▶ DATA LINES:
/---

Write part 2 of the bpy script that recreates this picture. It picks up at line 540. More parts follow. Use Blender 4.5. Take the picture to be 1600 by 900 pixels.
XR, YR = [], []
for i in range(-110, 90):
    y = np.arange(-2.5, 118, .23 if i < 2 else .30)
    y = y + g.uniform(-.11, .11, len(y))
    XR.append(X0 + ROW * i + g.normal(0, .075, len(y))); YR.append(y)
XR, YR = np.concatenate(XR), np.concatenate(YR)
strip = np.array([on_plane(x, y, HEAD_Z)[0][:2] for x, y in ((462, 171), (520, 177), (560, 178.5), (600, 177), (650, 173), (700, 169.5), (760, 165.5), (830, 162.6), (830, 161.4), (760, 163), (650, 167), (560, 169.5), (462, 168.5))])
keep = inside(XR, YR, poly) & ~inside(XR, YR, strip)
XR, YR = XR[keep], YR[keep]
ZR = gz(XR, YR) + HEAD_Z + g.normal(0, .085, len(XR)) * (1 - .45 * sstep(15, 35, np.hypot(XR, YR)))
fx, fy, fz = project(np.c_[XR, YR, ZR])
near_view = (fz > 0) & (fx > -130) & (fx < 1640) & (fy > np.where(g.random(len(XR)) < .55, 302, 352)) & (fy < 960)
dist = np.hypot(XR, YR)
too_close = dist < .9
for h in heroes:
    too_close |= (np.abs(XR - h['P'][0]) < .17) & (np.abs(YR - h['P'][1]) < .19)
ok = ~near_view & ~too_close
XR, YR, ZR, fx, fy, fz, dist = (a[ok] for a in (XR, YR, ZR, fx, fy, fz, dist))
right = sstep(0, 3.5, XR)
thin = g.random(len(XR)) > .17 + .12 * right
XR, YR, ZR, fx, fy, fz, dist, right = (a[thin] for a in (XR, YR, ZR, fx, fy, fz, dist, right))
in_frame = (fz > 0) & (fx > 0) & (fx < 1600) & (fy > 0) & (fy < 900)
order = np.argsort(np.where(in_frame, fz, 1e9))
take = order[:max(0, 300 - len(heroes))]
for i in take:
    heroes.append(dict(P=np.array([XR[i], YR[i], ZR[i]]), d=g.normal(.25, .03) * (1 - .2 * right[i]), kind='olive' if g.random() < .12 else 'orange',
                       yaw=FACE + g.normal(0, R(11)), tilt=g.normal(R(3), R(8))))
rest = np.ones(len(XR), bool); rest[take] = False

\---

▶ PROBLEM DESCRIPTION: Would you give the material above again, complete and exact?

▶ THE SOLUTION:
Write part 2 of the bpy script that recreates this picture. It picks up at line 540. More parts follow. Use Blender 4.5. Take the picture to be 1600 by 900 pixels.
XR, YR = [], []
for i in range(-110, 90):
    y = np.arange(-2.5, 118, .23 if i < 2 else .30)
    y = y + g.uniform(-.11, .11, len(y))
    XR.append(X0 + ROW * i + g.normal(0, .075, len(y))); YR.append(y)
XR, YR = np.concatenate(XR), np.concatenate(YR)
strip = np.array([on_plane(x, y, HEAD_Z)[0][:2] for x, y in ((462, 171), (520, 177), (560, 178.5), (600, 177), (650, 173), (700, 169.5), (760, 165.5), (830, 162.6), (830, 161.4), (760, 163), (650, 167), (560, 169.5), (462, 168.5))])
keep = inside(XR, YR, poly) & ~inside(XR, YR, strip)
XR, YR = XR[keep], YR[keep]
ZR = gz(XR, YR) + HEAD_Z + g.normal(0, .085, len(XR)) * (1 - .45 * sstep(15, 35, np.hypot(XR, YR)))
fx, fy, fz = project(np.c_[XR, YR, ZR])
near_view = (fz > 0) & (fx > -130) & (fx < 1640) & (fy > np.where(g.random(len(XR)) < .55, 302, 352)) & (fy < 960)
dist = np.hypot(XR, YR)
too_close = dist < .9
for h in heroes:
    too_close |= (np.abs(XR - h['P'][0]) < .17) & (np.abs(YR - h['P'][1]) < .19)
ok = ~near_view & ~too_close
XR, YR, ZR, fx, fy, fz, dist = (a[ok] for a in (XR, YR, ZR, fx, fy, fz, dist))
right = sstep(0, 3.5, XR)
thin = g.random(len(XR)) > .17 + .12 * right
XR, YR, ZR, fx, fy, fz, dist, right = (a[thin] for a in (XR, YR, ZR, fx, fy, fz, dist, right))
in_frame = (fz > 0) & (fx > 0) & (fx < 1600) & (fy > 0) & (fy < 900)
order = np.argsort(np.where(in_frame, fz, 1e9))
take = order[:max(0, 300 - len(heroes))]
for i in take:
    heroes.append(dict(P=np.array([XR[i], YR[i], ZR[i]]), d=g.normal(.25, .03) * (1 - .2 * right[i]), kind='olive' if g.random() < .12 else 'orange',
                       yaw=FACE + g.normal(0, R(11)), tilt=g.normal(R(3), R(8))))
rest = np.ones(len(XR), bool); rest[take] = False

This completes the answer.